**The request**
Search the material below for the string "image" and list each line that holds it.

[Begin]

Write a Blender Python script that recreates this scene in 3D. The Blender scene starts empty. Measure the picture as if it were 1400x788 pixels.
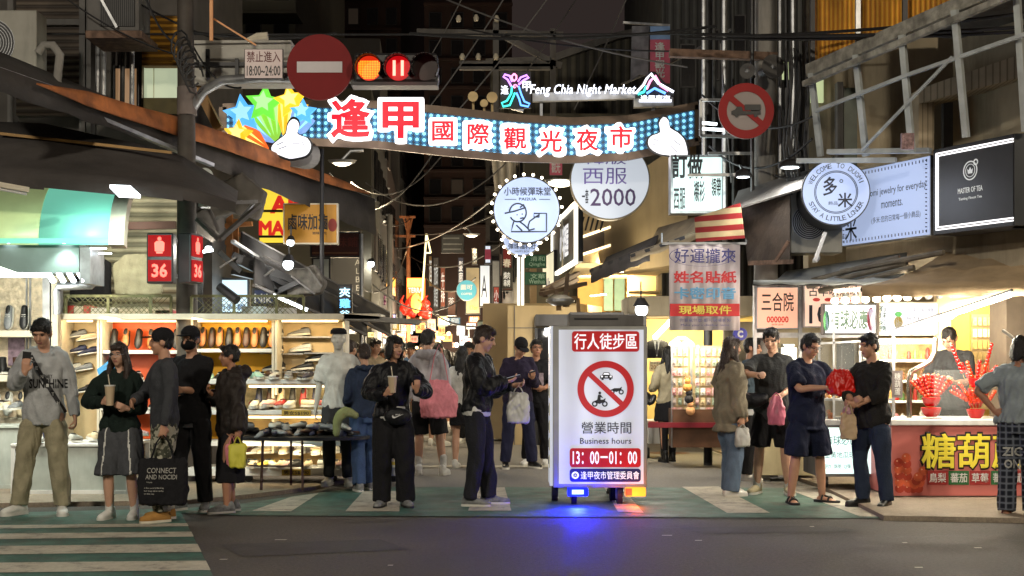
import bpy,math,random
import numpy as np
from mathutils import Vector,Matrix,Euler
from mathutils.bvhtree import BVHTree
random.seed(7)
S=bpy.context.scene;COL=S.collection
F=1867.;H0=1.4;HY=495.
V=Vector
def W(px,py,D):return V(((px-700)/F*D,D,H0+(HY-py)/F*D))
def GD(py):return F*H0/(py-HY)
def G(px,py,z=0.):D=GD(py);return V(((px-700)/F*D,D,z))
def R(a):return math.radians(a)
ORD='first second third fourth fifth sixth seventh eighth ninth tenth eleventh twelfth thirteenth fourteenth fifteenth sixteenth seventeenth eighteenth nineteenth twentieth'.split()
ORD+=['twenty-'+q for q in ORD[:9]]+['thirtieth']+['thirty-'+q for q in ORD[:9]]
ORD[29]='thirtieth'
def c(r,g,b):
 return tuple(((x/255.)/12.92 if x<=10 else((x/255.+.055)/1.055)**2.4)for x in(r,g,b))
_M={}
def mat(name,col,rough=.65,metal=0.,var=.18,scale=6.,bump=0.,emit=0.,ecol=None,sample=True,alpha=1.,trans=0.,coat=0.,bscale=None,dirt=0.):
 if name in _M:return _M[name]
 m=bpy.data.materials.new(name);m.use_nodes=True;nt=m.node_tree;N=nt.nodes;L=nt.links
 b=N['Principled BSDF'];b.inputs['Roughness'].default_value=rough;b.inputs['Metallic'].default_value=metal
 b.inputs['Base Color'].default_value=(*col,1)
 tc=N.new('ShaderNodeTexCoord')
 if var:
  no=N.new('ShaderNodeTexNoise');no.inputs['Scale'].default_value=scale;no.inputs['Detail'].default_value=6
  L.new(tc.outputs['Object'],no.inputs['Vector'])
  mr=N.new('ShaderNodeMapRange');mr.inputs[1].default_value=.3;mr.inputs[2].default_value=.7
  mr.inputs[3].default_value=1-var;mr.inputs[4].default_value=1+var*.7
  L.new(no.outputs[0],mr.inputs[0])
  mx=N.new('ShaderNodeMix');mx.data_type='RGBA';mx.blend_type='MULTIPLY';mx.inputs[0].default_value=1
  mx.inputs[6].default_value=(*col,1);L.new(mr.outputs[0],mx.inputs[7]);out=mx.outputs[2]
  if dirt:
   n2=N.new('ShaderNodeTexNoise');n2.inputs['Scale'].default_value=1.3;n2.inputs['Detail'].default_value=9;n2.inputs['Roughness'].default_value=.7
   mp=N.new('ShaderNodeMapping');mp.inputs['Scale'].default_value=(2.2,2.2,.35);L.new(tc.outputs['Object'],mp.inputs[0]);L.new(mp.outputs[0],n2.inputs['Vector'])
   m2=N.new('ShaderNodeMapRange');m2.inputs[1].default_value=.5;m2.inputs[2].default_value=.72;m2.inputs[3].default_value=0;m2.inputs[4].default_value=dirt
   L.new(n2.outputs[0],m2.inputs[0])
   mx2=N.new('ShaderNodeMix');mx2.data_type='RGBA';mx2.inputs[7].default_value=(.05,.042,.035,1)
   L.new(m2.outputs[0],mx2.inputs[0]);L.new(out,mx2.inputs[6]);out=mx2.outputs[2]
  L.new(out,b.inputs['Base Color'])
 if bump:
  nb=N.new('ShaderNodeTexNoise');nb.inputs['Scale'].default_value=bscale or scale*5;nb.inputs['Detail'].default_value=4
  L.new(tc.outputs['Object'],nb.inputs['Vector'])
  bp=N.new('ShaderNodeBump');bp.inputs['Strength'].default_value=bump;bp.inputs['Distance'].default_value=.02
  L.new(nb.outputs[0],bp.inputs['Height']);L.new(bp.outputs[0],b.inputs['Normal'])
 if emit:
  b.inputs['Emission Color'].default_value=(*(ecol or col),1);b.inputs['Emission Strength'].default_value=emit
  if not sample:m.cycles.emission_sampling='NONE'
 if coat:b.inputs['Coat Weight'].default_value=coat
 if alpha<1:b.inputs['Alpha'].default_value=alpha
 if trans:b.inputs['Transmission Weight'].default_value=trans
 _M[name]=m;return m
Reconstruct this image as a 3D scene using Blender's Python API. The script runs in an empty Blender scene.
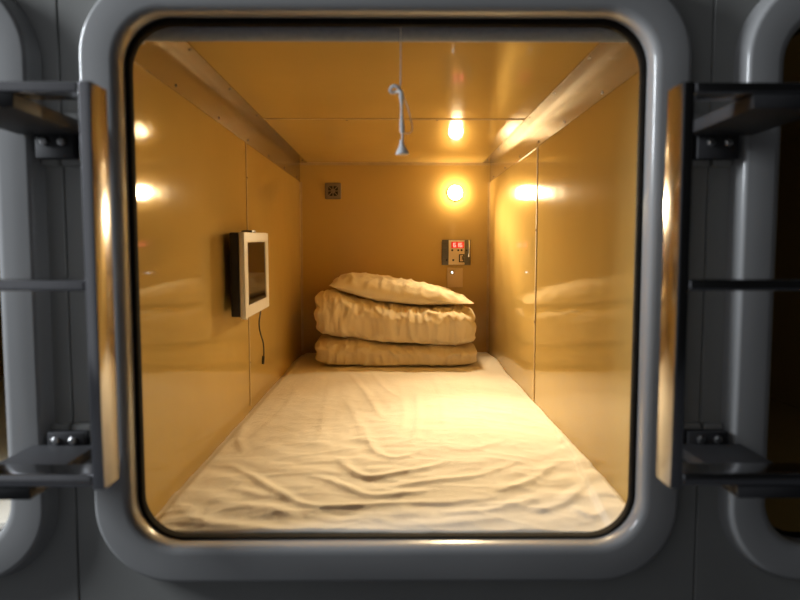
import bpy, bmesh, math, random
from mathutils import Vector, Matrix, noise
random.seed(7)
S = bpy.context.scene
COL = S.collection
PI = math.pi

# ---------------------------------------------------------------- materials
def mat(name, color, rough=.5, metal=0.0, coat=0.0, emit=None, estr=0.0, nscale=0, namt=0.0,
        bscale=0, bstr=0.0, bdist=.01, spec=.5, stretch=(1, 1, 1), sheen=0.0, aniso=0.0, rvar=0.0):
    m = bpy.data.materials.new(name); m.use_nodes = True
    nt = m.node_tree; N = nt.nodes; L = nt.links
    b = N['Principled BSDF']
    b.inputs['Base Color'].default_value = (*color, 1)
    b.inputs['Roughness'].default_value = rough
    b.inputs['Metallic'].default_value = metal
    b.inputs['Specular IOR Level'].default_value = spec
    b.inputs['Coat Weight'].default_value = coat
    b.inputs['Coat Roughness'].default_value = .08
    b.inputs['Sheen Weight'].default_value = sheen
    b.inputs['Anisotropic'].default_value = aniso
    if emit:
        b.inputs['Emission Color'].default_value = (*emit, 1)
        b.inputs['Emission Strength'].default_value = estr
    if nscale or bscale:
        tc = N.new('ShaderNodeTexCoord'); mp = N.new('ShaderNodeMapping')
        mp.inputs['Scale'].default_value = stretch
        L.new(tc.outputs['Object'], mp.inputs['Vector'])
    if nscale:
        n = N.new('ShaderNodeTexNoise'); n.inputs['Scale'].default_value = nscale
        n.inputs['Detail'].default_value = 5
        L.new(mp.outputs['Vector'], n.inputs['Vector'])
        r = N.new('ShaderNodeValToRGB')
        r.color_ramp.elements[0].position = .3; r.color_ramp.elements[1].position = .7
        lo = [max(0, c * (1 - namt)) for c in color]; hi = [min(1, c * (1 + namt)) for c in color]
        r.color_ramp.elements[0].color = (*lo, 1); r.color_ramp.elements[1].color = (*hi, 1)
        L.new(n.outputs['Fac'], r.inputs['Fac']); L.new(r.outputs['Color'], b.inputs['Base Color'])
        if rvar:
            mr = N.new('ShaderNodeMapRange')
            mr.inputs['To Min'].default_value = max(.02, rough - rvar); mr.inputs['To Max'].default_value = rough + rvar
            L.new(n.outputs['Fac'], mr.inputs['Value']); L.new(mr.outputs['Result'], b.inputs['Roughness'])
    if bscale:
        n2 = N.new('ShaderNodeTexNoise'); n2.inputs['Scale'].default_value = bscale
        n2.inputs['Detail'].default_value = 3
        L.new(mp.outputs['Vector'], n2.inputs['Vector'])
        bp = N.new('ShaderNodeBump'); bp.inputs['Strength'].default_value = bstr
        bp.inputs['Distance'].default_value = bdist
        L.new(n2.outputs['Fac'], bp.inputs['Height']); L.new(bp.outputs['Normal'], b.inputs['Normal'])
    return m

def cloth_mat(name, color, wscale, bstr):
    m = mat(name, color, rough=.9, spec=.15, sheen=.15)
    nt = m.node_tree; N = nt.nodes; L = nt.links; b = N['Principled BSDF']
    tc = N.new('ShaderNodeTexCoord')
    mp = N.new('ShaderNodeMapping'); mp.inputs['Rotation'].default_value = (0, 0, .35)
    L.new(tc.outputs['Object'], mp.inputs['Vector'])
    hs = []
    for d in ('X', 'Y'):
        w = N.new('ShaderNodeTexWave'); w.bands_direction = d
        w.inputs['Scale'].default_value = wscale; w.inputs['Distortion'].default_value = 1.5
        w.inputs['Detail Scale'].default_value = .6
        L.new(mp.outputs['Vector'], w.inputs['Vector']); hs.append(w)
    a = N.new('ShaderNodeMath'); a.operation = 'ADD'
    L.new(hs[0].outputs['Fac'], a.inputs[0]); L.new(hs[1].outputs['Fac'], a.inputs[1])
    n = N.new('ShaderNodeTexNoise'); n.inputs['Scale'].default_value = 26; n.inputs['Detail'].default_value = 6
    L.new(tc.outputs['Object'], n.inputs['Vector'])
    a2 = N.new('ShaderNodeMath'); a2.operation = 'MULTIPLY_ADD'; a2.inputs[1].default_value = 3.0
    L.new(n.outputs['Fac'], a2.inputs[0]); L.new(a.outputs['Value'], a2.inputs[2])
    bp = N.new('ShaderNodeBump'); bp.inputs['Strength'].default_value = bstr; bp.inputs['Distance'].default_value = .0025
    L.new(a2.outputs['Value'], bp.inputs['Height']); L.new(bp.outputs['Normal'], b.inputs['Normal'])
    return m

M = {}
M['laminate'] = mat('cream_laminate', (.53, .372, .125), rough=.055, nscale=3, namt=.035, bscale=6.5, bstr=.17, bdist=.004, spec=.32, rvar=.03)
M['shell'] = mat('grey_moulded_shell', (.325, .325, .31), rough=.28, nscale=4, namt=.05, bscale=60, bstr=.03, bdist=.002, coat=.25)
M['frame'] = mat('frame_grey_gloss', (.35, .35, .35), rough=.2, nscale=4, namt=.04, coat=.35)
M['rubber'] = mat('black_rubber', (.012, .010, .008), rough=.9, spec=.08, nscale=40, namt=.2)
M['alu'] = mat('brushed_aluminium', (.47, .43, .36), rough=.24, metal=.95, nscale=5, namt=.04, stretch=(60, .4, 60), rvar=.02, aniso=.4)
M['steel'] = mat('stainless_steel', (.43, .43, .445), rough=.17, metal=1, nscale=5, namt=.04, stretch=(60, 60, .4), rvar=.02)
M['bracket'] = mat('dark_bracket_steel', (.035, .035, .038), rough=.6, metal=.0, nscale=20, namt=.1)
M['bolt'] = mat('zinc_bolt', (.55, .55, .55), rough=.3, metal=1, nscale=30, namt=.1)
M['seam'] = mat('cream_seam_strip', (.50, .38, .20), spec=.15, rough=.8, nscale=20, namt=.08)
M['sheet'] = cloth_mat('white_cotton_sheet', (.80, .755, .665), 75, .30)
M['quilt'] = cloth_mat('white_quilt_cover', (.77, .68, .50), 110, .22)
M['pillow'] = cloth_mat('white_pillow_case', (.79, .71, .53), 110, .22)
M['white'] = mat('white_plastic', (.78, .76, .71), rough=.35, nscale=15, namt=.03)
M['black'] = mat('black_plastic', (.012, .012, .013), rough=.35, nscale=30, namt=.2)
M['screen'] = mat('black_screen_glass', (.008, .007, .006), rough=.06, nscale=8, namt=.2, spec=.22)
M['cable'] = mat('black_cable', (.01, .01, .01), rough=.5, nscale=50, namt=.2)
M['blind'] = mat('grey_blind_fabric', (.23, .28, .38), rough=.8, nscale=90, namt=.08)
M['cord'] = mat('white_cord', (.82, .83, .84), rough=.7, nscale=120, namt=.08)
M['grey'] = mat('grey_vent_plastic', (.20, .17, .13), rough=.45, nscale=30, namt=.08)
M['dark'] = mat('dark_recess', (.02, .014, .01), rough=.8, nscale=20, namt=.2)
M['plate_dark'] = mat('dark_panel_metal', (.13, .12, .105), rough=.35, metal=.5, nscale=40, namt=.15, stretch=(1, 1, 6))
M['face'] = mat('cream_faceplate', (.72, .60, .42), rough=.3, nscale=20, namt=.03)
M['socket'] = mat('beige_socket_plate', (.60, .46, .27), rough=.22, nscale=10, namt=.03)
M['chrome'] = mat('chrome', (.75, .75, .75), rough=.12, metal=1, nscale=30, namt=.03)
M['red'] = mat('red_display_window', (.35, .03, .02), rough=.3, emit=(1, .06, .03), estr=.55, nscale=40, namt=.1)
M['digit'] = mat('red_display_digit', (.8, .3, .25), rough=.4, emit=(1, .32, .24), estr=2.2, nscale=40, namt=.05)
M['led'] = mat('white_led', (.9, .9, .9), rough=.4, emit=(.9, .95, 1), estr=6.0, nscale=40, namt=.02)
M['globe'] = mat('lit_lamp_globe', (1, .9, .7), rough=.4, emit=(1, .72, .38), estr=85, nscale=10, namt=.02)
M['brass'] = mat('lamp_ring_metal', (.62, .52, .36), rough=.3, metal=.8, nscale=30, namt=.06)
M['floor'] = mat('dark_corridor_carpet', (.06, .06, .065), rough=.95, nscale=90, namt=.35, bscale=200, bstr=.3)

# ---------------------------------------------------------------- helpers
def link(name, bm, m, parent=None, smooth=None):
    bmesh.ops.recalc_face_normals(bm, faces=bm.faces[:])
    me = bpy.data.meshes.new(name); bm.to_mesh(me); bm.free()
    o = bpy.data.objects.new(name, me); COL.objects.link(o)
    me.materials.append(m)
    if smooth is not None:
        me.shade_smooth() if smooth >= 180 else me.set_sharp_from_angle(angle=math.radians(smooth))
        if smooth < 180:
            for p in me.polygons: p.use_smooth = True
    if parent:
        o.parent = parent
        o.location = -Vector(parent.location)
    return o

def empty(name, loc=(0, 0, 0)):
    o = bpy.data.objects.new(name, None); COL.objects.link(o); o.location = loc; o.empty_display_size = .05
    return o

def tag(o, label, cat, group=None):
    o['label'] = label; o['category'] = cat
    if group: o['group'] = group
    return o

def struct(o):
    o['kind'] = 'structure'; return o

def box(bm, x0, x1, y0, y1, z0, z1, bev=0, seg=2):
    mtx = Matrix.Translation(((x0 + x1) / 2, (y0 + y1) / 2, (z0 + z1) / 2)) @ Matrix.Diagonal((x1 - x0, y1 - y0, z1 - z0, 1))
    r = bmesh.ops.create_cube(bm, size=1, matrix=mtx)
    if bev:
        es = list({e for v in r['verts'] for e in v.link_edges})
        bmesh.ops.bevel(bm, geom=es, offset=bev, segments=seg, affect='EDGES', profile=.5)

def bx(*a, **k):
    bm = bmesh.new(); box(bm, *a, **k); return bm

def lathe(bm, prof, center, axis, n=24):
    """prof: (radius, height) along axis"""
    ax = Vector(axis).normalized()
    u = ax.orthogonal().normalized(); v = ax.cross(u); c = Vector(center)
    rings = []
    for r, h in prof:
        if r < 1e-6: rings.append([bm.verts.new(c + ax * h)])
        else: rings.append([bm.verts.new(c + ax * h + (u * math.cos(2 * PI * k / n) + v * math.sin(2 * PI * k / n)) * r) for k in range(n)])
    for a, b in zip(rings, rings[1:]):
        for k in range(n):
            l = (k + 1) % n
            if len(a) == 1 and len(b) == 1: continue
            if len(a) == 1: bm.faces.new((a[0], b[k], b[l]))
            elif len(b) == 1: bm.faces.new((a[k], a[l], b[0]))
            else: bm.faces.new((a[k], a[l], b[l], b[k]))

def smooth_path(pts, k=6):
    P = [Vector(p) for p in pts]; out = []
    for i in range(len(P) - 1):
        a = P[max(0, i - 1)]; b = P[i]; c = P[i + 1]; d = P[min(len(P) - 1, i + 2)]
        for j in range(k):
            t = j / k
            out.append(.5 * ((2 * b) + (c - a) * t + (2 * a - 5 * b + 4 * c - d) * t * t + (3 * b - a - 3 * c + d) * t ** 3))
    out.append(P[-1]); return out

def tube(bm, pts, r, n=10, k=6):
    P = smooth_path(pts, k) if k > 1 else [Vector(p) for p in pts]
    rf = r if callable(r) else (lambda t: r)
    up = None; rings = []
    for i, p in enumerate(P):
        t = (P[min(i + 1, len(P) - 1)] - P[max(i - 1, 0)]).normalized()
        if up is None: up = t.orthogonal().normalized()
        up = (up - t * up.dot(t)).normalized(); v = t.cross(up)
        rr_ = rf(i / (len(P) - 1))
        rings.append([bm.verts.new(p + (up * math.cos(2 * PI * a / n) + v * math.sin(2 * PI * a / n)) * rr_) for a in range(n)])
    for a, b in zip(rings, rings[1:]):
        for q in range(n): bm.faces.new((a[q], a[(q + 1) % n], b[(q + 1) % n], b[q]))
    bm.faces.new(rings[0]); bm.faces.new(rings[-1])

def extrude_y(bm, prof, y0, y1):
    a = [bm.verts.new((x, y0, z)) for x, z in prof]; b = [bm.verts.new((x, y1, z)) for x, z in prof]
    n = len(prof)
    for i in range(n): bm.faces.new((a[i], a[(i + 1) % n], b[(i + 1) % n], b[i]))
    bm.faces.new(a); bm.faces.new(b)

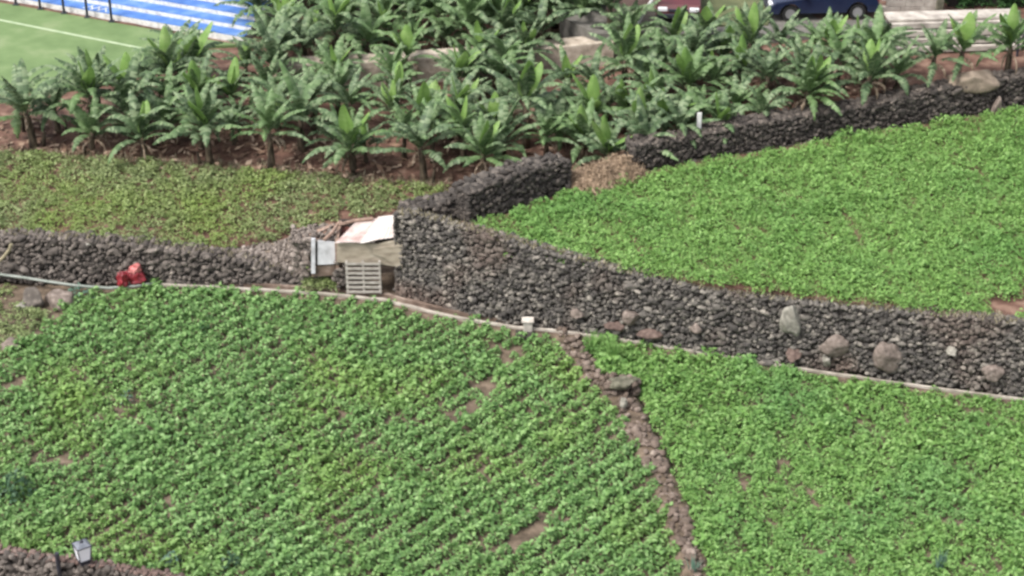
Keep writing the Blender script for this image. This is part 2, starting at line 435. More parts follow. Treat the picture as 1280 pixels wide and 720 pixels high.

[End]

**Problem solution**
Reconstruct this image as a 3D scene using Blender's Python API. The script runs in an empty Blender scene.
Keep writing the Blender script for this image. This is part 2, starting at line 435. More parts follow. Treat the picture as 1280 pixels wide and 720 pixels high.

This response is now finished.